Cocullo, dunque, resiste, anzi insiste e, proprio per scongiurare la perdita di questo rito secolare, ha avanzato la candidatura per ottenere il riconoscimento del rito come patrimonio Unesco. Nei giorni scorsi la firma del protocollo d’intesa tra il Comune e numerosi soggetti culturali ed istituzionali a sostegno della candidatura. Ci spieghi meglio questo progetto.
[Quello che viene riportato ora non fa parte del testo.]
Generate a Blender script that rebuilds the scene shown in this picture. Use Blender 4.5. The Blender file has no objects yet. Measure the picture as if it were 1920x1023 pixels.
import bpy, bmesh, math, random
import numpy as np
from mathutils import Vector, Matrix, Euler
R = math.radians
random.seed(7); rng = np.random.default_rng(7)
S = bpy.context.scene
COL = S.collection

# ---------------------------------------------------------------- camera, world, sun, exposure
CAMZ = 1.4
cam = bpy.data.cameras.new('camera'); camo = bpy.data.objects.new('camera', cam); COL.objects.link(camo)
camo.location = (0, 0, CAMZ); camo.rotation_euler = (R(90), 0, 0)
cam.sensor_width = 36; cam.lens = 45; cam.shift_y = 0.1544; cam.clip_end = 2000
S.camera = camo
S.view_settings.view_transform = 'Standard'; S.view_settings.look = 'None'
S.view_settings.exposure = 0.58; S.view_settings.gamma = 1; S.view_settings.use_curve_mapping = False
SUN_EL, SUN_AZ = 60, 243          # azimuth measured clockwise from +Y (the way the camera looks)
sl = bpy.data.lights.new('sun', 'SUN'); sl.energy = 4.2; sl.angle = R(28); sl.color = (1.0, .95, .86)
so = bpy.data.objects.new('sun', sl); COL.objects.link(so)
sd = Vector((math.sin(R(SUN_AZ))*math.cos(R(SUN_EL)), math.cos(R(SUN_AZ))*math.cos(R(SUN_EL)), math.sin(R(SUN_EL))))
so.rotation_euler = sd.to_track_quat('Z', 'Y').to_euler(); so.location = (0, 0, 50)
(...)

«Questo rito può essere iscritto nella Lista Unesco del patrimonio culturale immateriale che necessita di essere urgentemente salvaguardato. La candidatura implica due anni di formazione e progettazione, dunque verrà formalizzata nel 2017, ma la sua base è solida, perché la popolazione è stata affiancata da esperti e opera da trent’anni come un laboratorio, creando un network con altri Comuni dell’Appennino e un percorso di salvaguardia delle specie ofidiche protette assieme ai Parchi (prima di essere liberati, i serpenti sono sottoposti a censimento e visita veterinaria). I cocullesi sanno bene che l’Unesco non elargisce etichette, invitando altresì a progettare un futuro. L’obiettivo è attirare persone, stimolare attività imprenditoriali, creare occasione di lavoro e di residenza e quant’altro possa sostenere un “museo diffuso” in un piccolo borgo montano».
Allargando un po’ lo sguardo al territorio, perché tante tradizioni rischiano di scomparire?
«La tradizione non è il passato che entra nel presente, ma è il presente che seleziona la parte del suo passato più utile per costruire il futuro. Tradizione significa “consegna” (dal latino traditio), ma anche tradimento. Oggi portare avanti una tradizione implica considerarla alla luce di diritti umani, sostenibilità ambientale, sostenibilità economica, interesse delle future generazioni, ed è ovvio che la spinta debba venire dall’interno delle comunità titolari, non avrebbe senso un “accanimento terapeutico” da agenti esterni».